«Los límites de mi lenguaje son los límites de mi mundo», aseveró en algún momento Ludwig Wittgenstein. El filósofo y lingüista austriaco quiso consignar que la capacidad de hacer y de vivir está estrechamente ligada al potencial de producción verbal de una persona, estableciendo así una relación casi inseparable entre la existencia y la lengua. En este orden de ideas, nuestro mundo se crea y desarrolla a la par de nuestro lenguaje.
La situación actual que se vive en el país nos ha dejado una serie de locuciones que proponen pensar la dimensión de ese mundo en el que nos estamos desarrollando. Por un lado, con el Presidente persistiendo en un lenguaje que, a percepción de muchos, raya en lo peyorativo y, más que calmar los ánimos, pareciera incendiar las emociones de un sector de la población; por otro, en medio de la diversidad de demandas y la necesidad que estas sean amplias, con soluciones que abarquen a todos, han aparecido conceptos terminados en -azo, entre ellos: el “perdonazo”.

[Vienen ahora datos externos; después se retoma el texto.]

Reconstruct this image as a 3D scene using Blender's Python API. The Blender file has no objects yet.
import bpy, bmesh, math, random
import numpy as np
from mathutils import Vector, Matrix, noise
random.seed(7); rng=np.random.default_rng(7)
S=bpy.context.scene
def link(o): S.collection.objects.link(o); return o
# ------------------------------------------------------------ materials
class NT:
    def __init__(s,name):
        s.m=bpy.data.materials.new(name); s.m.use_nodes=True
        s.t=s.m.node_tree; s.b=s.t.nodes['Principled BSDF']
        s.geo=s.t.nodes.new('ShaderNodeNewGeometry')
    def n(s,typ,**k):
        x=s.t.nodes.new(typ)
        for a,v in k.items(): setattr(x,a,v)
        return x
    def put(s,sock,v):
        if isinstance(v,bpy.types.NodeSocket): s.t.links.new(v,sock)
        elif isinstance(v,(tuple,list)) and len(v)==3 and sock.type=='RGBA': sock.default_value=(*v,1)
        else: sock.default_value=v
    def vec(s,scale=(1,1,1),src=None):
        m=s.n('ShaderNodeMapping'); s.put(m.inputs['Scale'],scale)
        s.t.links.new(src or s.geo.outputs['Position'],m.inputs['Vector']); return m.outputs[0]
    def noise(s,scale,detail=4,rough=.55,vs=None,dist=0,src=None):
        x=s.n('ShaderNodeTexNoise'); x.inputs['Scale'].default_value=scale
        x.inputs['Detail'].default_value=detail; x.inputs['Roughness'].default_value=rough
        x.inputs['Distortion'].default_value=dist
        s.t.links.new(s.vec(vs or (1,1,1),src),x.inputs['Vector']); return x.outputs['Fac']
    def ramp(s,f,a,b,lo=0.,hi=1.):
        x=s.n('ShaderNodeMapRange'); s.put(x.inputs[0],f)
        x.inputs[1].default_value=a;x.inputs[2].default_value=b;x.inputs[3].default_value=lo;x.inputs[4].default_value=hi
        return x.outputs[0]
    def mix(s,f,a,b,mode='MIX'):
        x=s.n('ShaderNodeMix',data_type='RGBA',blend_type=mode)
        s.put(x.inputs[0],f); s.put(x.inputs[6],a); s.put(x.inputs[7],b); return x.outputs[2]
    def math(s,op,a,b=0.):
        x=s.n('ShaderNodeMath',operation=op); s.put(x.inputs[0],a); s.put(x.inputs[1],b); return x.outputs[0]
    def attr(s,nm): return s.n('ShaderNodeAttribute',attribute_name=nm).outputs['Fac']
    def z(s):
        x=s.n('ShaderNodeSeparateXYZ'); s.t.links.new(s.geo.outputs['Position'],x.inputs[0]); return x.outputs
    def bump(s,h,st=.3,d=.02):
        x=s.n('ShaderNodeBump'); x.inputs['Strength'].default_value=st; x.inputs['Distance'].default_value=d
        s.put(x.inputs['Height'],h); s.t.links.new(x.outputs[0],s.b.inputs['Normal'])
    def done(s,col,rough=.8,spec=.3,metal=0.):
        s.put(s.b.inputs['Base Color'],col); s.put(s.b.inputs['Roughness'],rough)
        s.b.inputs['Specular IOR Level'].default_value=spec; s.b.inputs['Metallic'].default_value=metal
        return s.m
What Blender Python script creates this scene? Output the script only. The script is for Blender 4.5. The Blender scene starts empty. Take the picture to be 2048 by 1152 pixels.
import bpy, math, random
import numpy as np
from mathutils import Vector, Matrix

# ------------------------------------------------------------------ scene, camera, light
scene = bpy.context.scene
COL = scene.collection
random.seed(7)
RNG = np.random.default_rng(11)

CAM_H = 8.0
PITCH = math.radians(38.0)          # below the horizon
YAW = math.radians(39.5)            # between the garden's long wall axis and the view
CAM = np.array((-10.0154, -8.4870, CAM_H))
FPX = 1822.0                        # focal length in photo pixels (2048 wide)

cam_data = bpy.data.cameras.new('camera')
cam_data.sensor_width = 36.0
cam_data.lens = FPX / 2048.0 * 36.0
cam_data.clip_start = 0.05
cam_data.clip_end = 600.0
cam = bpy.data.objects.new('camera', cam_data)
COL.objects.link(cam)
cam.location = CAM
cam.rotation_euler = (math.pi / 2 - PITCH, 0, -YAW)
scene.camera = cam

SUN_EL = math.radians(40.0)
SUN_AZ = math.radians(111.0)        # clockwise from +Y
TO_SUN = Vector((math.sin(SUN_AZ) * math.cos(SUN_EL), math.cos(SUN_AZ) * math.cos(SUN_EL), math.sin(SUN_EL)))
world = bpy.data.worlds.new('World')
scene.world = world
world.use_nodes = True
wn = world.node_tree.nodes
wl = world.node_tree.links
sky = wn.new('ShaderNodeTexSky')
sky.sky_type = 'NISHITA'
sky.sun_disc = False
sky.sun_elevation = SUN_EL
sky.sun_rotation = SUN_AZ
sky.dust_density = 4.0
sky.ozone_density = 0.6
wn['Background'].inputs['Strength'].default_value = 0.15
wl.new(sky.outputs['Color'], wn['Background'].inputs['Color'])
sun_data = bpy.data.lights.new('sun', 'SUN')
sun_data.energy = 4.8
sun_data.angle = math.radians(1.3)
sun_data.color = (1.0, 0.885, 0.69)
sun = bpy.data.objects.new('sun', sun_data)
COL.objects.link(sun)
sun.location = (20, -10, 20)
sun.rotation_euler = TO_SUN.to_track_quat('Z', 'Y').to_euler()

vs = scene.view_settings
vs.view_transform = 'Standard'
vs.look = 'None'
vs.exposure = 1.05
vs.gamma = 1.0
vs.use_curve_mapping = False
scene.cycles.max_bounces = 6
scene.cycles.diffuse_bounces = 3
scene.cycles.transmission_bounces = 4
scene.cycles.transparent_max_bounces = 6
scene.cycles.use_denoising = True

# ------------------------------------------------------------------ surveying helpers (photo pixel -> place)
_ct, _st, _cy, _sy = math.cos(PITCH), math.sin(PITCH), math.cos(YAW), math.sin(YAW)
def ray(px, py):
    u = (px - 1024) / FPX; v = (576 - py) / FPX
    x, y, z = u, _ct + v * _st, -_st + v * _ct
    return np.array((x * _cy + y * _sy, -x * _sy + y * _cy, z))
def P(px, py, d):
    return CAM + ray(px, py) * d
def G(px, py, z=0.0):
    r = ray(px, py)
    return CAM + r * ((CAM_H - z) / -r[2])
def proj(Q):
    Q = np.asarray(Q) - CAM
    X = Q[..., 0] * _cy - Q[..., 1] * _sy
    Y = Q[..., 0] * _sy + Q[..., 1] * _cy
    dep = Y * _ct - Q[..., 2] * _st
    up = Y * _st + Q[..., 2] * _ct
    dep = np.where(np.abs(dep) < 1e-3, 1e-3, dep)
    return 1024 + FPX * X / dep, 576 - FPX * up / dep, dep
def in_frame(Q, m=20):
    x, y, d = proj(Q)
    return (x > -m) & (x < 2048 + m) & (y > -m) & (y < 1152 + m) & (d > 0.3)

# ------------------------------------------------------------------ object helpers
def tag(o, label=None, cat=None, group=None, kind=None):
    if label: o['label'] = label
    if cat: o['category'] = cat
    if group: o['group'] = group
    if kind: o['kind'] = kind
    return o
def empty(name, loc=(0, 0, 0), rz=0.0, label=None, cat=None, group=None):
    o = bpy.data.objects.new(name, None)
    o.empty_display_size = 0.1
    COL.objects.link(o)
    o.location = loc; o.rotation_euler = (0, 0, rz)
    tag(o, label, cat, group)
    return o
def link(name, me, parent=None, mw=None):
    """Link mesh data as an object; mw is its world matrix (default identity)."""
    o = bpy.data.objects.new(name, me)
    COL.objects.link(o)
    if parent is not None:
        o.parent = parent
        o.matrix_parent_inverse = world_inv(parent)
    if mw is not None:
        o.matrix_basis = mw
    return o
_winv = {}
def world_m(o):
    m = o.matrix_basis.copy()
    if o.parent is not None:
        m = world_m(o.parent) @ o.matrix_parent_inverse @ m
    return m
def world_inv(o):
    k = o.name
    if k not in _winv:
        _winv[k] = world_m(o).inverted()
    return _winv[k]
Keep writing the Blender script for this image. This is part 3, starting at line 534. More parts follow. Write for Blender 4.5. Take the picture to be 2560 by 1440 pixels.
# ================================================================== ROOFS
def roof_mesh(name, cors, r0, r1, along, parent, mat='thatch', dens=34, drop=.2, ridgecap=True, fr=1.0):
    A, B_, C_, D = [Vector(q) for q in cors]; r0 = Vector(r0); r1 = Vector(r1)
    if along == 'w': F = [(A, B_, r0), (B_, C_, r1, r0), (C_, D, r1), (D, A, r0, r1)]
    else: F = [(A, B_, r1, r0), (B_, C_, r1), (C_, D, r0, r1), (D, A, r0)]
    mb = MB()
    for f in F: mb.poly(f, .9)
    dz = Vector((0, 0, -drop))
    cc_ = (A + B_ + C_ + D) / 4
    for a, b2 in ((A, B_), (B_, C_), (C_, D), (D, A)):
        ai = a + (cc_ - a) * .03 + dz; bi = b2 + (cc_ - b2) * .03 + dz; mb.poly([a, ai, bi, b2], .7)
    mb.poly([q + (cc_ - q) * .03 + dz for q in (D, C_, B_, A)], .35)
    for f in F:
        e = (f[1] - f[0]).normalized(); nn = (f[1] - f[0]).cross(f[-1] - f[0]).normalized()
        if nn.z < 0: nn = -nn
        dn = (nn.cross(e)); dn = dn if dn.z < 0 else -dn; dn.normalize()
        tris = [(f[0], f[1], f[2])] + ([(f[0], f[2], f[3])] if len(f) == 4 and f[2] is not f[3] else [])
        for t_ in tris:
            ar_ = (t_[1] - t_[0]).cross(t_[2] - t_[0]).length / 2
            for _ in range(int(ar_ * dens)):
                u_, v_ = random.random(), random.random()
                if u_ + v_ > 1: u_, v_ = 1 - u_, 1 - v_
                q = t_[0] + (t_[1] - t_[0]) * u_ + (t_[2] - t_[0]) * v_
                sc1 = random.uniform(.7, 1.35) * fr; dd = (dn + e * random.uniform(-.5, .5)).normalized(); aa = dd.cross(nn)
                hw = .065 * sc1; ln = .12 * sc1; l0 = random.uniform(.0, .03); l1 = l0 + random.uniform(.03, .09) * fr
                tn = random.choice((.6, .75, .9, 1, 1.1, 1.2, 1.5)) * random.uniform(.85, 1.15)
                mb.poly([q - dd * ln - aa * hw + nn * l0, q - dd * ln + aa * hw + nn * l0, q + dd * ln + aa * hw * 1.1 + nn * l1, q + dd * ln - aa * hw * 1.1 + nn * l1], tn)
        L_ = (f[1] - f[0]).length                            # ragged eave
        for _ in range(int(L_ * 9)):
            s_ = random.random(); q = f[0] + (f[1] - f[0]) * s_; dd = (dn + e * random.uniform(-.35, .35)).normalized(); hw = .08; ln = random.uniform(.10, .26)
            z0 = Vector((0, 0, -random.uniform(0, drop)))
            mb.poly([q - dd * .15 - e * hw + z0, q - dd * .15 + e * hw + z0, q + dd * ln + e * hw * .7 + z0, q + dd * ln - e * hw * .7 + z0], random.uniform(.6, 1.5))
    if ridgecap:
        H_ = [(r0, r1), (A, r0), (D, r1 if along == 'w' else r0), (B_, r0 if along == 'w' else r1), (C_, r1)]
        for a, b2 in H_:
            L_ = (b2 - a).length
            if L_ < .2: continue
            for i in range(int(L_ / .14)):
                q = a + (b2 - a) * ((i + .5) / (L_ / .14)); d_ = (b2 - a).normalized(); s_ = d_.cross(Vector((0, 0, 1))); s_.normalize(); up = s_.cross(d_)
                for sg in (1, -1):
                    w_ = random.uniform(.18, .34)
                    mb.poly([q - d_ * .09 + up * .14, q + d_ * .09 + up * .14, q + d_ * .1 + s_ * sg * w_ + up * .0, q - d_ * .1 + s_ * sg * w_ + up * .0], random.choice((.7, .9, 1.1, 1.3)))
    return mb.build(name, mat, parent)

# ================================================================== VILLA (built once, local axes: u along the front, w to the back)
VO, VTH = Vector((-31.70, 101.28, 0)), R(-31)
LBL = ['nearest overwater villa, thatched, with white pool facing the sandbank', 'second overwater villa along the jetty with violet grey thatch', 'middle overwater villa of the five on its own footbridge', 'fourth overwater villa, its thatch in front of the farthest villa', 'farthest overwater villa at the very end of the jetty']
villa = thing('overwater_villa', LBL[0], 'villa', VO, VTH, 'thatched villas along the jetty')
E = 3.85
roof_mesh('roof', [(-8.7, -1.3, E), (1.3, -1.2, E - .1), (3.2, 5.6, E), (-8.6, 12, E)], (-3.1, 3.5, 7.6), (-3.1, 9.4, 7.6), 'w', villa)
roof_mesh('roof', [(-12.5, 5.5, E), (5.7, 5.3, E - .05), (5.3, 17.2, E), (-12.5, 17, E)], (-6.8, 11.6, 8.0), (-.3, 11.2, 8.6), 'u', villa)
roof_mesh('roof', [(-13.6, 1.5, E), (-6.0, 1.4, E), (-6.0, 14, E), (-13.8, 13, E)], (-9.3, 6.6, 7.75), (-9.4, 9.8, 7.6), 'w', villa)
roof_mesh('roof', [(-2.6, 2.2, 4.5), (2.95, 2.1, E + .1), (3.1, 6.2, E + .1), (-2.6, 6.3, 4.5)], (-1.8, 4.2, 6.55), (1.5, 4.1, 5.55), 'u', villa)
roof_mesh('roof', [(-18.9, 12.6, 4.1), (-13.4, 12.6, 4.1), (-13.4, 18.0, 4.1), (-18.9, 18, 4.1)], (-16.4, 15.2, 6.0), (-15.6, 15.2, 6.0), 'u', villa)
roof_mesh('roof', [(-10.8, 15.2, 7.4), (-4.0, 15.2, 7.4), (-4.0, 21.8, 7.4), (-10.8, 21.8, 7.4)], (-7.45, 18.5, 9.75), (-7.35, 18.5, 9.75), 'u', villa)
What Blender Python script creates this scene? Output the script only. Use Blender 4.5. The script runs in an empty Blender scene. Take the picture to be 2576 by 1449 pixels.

La creación de conceptos con el sufijo -azo, -aza es una de las tendencias lingüísticas más recurrentes en la actualidad, por su facilidad de aplicación. Dicha partícula tiene, en principio, un carácter aumentativo, no solo en la cantidad, sino de la cualidad. Por tanto, cualquier idea terminada en -azo o -aza no solo propone la posibilidad de que sus dimensiones se expandan, sino que sus características sean igualmente intensificadas. Así, al crear estos vocablos, debemos pensar qué es lo que estamos agrandando. En este caso, el perdón, según una definición oficial, además de ser “acto de perdonar”, es la “remisión de la pena merecida, de la ofensa recibida o de alguna deuda u obligación pendiente”. Entender que el perdonar funciona sobre la base de la preexistencia de una “obligación”, de la ocurrencia de una falta, atribuye a quien concede este indulto un halo de bondad, al estar eximiendo a alguien de sus penas merecidas, mientras que a quien lo recibe lo sumerge al agradecimiento y la obligada aceptación.
Bajo las circunstancias actuales, denominar “perdonazo” a la condonación de las deudas, o llamar a un “perdonazo” general para las tarifas del TAG, demuestra un mundo que se ha concebido bajo las lógicas de la grandilocuencia y masividad como única forma de solucionar los problemas, como si solamente aquello que se evidencia en magnitud es lo que tiene efecto. Exigir un perdonazo es responder a una dinámica de ofertones de medidas que pareciera estar tomando el Gobierno, y no detenerse a pensar el fondo del problema. Dejar de lado la declamación inflada, permite enfocarnos en el meollo del asunto: plantear una educación pública de calidad, o al menos una cuyos costos sean accesibles a todos los habitantes. Aclamar con estos “consignazos”, es confiar en que la grandilocuencia es la solución de los problemas. En cambio, ampliar los límites de nuestro lenguaje a los argumentos sensatos que se ajustan a la problemática real, permitirá levantar un mundo donde nos expresemos desde la dignidad.